Но ответить он не успел. Неожиданно попросил слова Огюстен Робеспьер, только что вернувшийся из Тулона.

— За пять месяцев моего отсутствия, — сказал он с горечью, — Общество якобинцев, мне кажется, странным образом изменилось. При моем отъезде здесь занимались государственными вопросами, а теперь клуб волнуют жалкие личные споры. Да какое же нам дело до того, что Эбер воровал, продавая контрамарки при театре Варьете?

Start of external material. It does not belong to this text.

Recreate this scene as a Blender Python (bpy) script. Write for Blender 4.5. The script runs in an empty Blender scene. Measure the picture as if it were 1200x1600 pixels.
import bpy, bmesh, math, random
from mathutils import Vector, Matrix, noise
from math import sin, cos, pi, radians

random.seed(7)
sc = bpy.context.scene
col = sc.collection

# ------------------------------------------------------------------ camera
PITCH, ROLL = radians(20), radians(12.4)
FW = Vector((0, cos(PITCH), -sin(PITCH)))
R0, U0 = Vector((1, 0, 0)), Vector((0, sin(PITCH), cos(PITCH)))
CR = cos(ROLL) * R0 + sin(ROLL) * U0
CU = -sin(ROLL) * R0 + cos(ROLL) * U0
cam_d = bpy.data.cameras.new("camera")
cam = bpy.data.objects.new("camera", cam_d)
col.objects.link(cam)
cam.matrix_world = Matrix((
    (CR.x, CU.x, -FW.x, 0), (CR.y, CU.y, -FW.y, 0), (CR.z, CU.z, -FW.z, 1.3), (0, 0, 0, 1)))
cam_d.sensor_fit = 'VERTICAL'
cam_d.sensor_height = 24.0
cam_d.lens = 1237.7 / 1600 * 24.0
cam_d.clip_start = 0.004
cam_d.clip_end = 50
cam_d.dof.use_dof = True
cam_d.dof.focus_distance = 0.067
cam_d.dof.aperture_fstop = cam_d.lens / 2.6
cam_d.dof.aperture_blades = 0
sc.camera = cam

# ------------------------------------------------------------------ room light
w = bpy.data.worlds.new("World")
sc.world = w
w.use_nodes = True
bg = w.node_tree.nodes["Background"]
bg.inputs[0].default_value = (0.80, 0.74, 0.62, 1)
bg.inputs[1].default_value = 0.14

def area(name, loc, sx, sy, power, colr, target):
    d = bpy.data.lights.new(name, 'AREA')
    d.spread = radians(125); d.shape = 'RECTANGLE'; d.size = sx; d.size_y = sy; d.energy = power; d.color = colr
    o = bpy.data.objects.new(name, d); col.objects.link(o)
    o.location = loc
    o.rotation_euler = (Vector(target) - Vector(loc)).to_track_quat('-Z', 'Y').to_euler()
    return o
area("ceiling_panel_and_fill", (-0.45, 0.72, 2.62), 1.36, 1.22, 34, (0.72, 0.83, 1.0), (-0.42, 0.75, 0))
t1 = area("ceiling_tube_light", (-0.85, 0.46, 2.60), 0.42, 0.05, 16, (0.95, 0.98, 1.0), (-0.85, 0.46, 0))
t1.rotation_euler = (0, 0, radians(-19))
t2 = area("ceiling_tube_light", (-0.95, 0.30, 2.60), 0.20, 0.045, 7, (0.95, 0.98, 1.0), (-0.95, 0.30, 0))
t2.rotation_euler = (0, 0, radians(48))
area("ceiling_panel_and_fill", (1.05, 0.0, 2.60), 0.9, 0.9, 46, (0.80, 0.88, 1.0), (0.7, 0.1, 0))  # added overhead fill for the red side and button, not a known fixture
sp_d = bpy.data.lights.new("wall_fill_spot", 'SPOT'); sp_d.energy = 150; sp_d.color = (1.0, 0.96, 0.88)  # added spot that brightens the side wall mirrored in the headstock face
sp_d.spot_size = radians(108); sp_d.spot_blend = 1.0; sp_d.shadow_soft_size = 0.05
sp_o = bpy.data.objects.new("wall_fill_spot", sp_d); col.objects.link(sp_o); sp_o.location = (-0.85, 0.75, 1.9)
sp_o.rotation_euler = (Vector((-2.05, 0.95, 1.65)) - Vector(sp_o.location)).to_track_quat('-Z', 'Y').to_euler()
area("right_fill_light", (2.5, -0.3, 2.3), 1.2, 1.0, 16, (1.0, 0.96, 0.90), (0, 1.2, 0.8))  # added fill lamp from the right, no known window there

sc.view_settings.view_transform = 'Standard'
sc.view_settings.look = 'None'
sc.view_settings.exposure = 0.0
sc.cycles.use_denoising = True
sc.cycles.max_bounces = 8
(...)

Поднялся насмешливый шум, Замечание Огюстена лишь еще более взвинтило ярость Эбера. Возведя глаза к небу и топнув ногой, он отчаянно закричал:

— Меня, кажется, хотят сегодня убить?..

Шум усилился.

Тогда Максимилиан направил все усилия на то, чтобы восстановить спокойствие. Он указал, как опасно давать пищу мелким страстям, он заявил, что все эти личные споры отнимают время, нужное для общественного дела. Он постарался сгладить впечатление от ремарки своего брата, усомнился в надежности доказательств Демулена и, считая инцидент исчерпанным, предложил перейти к обвинениям Филиппо. Его поддержал Дантон. Следующее заседание было решено посвятить этому вопросу.

Вечером 18 нивоза (7 января 1794 г.) собрались якобинцы на свое очередное заседание. Были вызваны Бурдон, Фабр, Демулен и Филиппо; вызов был повторен троекратно, но не имел ответа. Обвиняемые отсутствовали.

— Так как лица, вызвавшие эту борьбу, избегают боя, — сказал Робеспьер, — пусть клуб отдаст их на суд общественного мнения, которое и будет судить их.

Затем, чтобы отвлечь внимание собравшихся, он предложил поставить на обсуждение вопрос иностранной политики: «Преступления английского правительства и недостатки британской конституции».

Но мысли собравшихся были заняты не тем…

Вдруг на трибуне появился бледный Камилл. Он был взволнован до последней степени и говорил дрожащим голосом.

— Послушайте! — воскликнул он. — Признаюсь вам, я просто не знаю, что со мной. Со всех сторон меня обвиняют, на меня клевещут. Относительно Филиппо, сознаюсь вам откровенно, что я от чистого сердца поверил тому, что у него сохранилось в памяти… Чему же верить? На чем остановиться? Я просто теряю голову…

Однако вслед за этим сбивчивым лепетом Камилл добавил все же, что на страницах своего журнала он дает ответ на любое, могущее возникнуть против него обвинение.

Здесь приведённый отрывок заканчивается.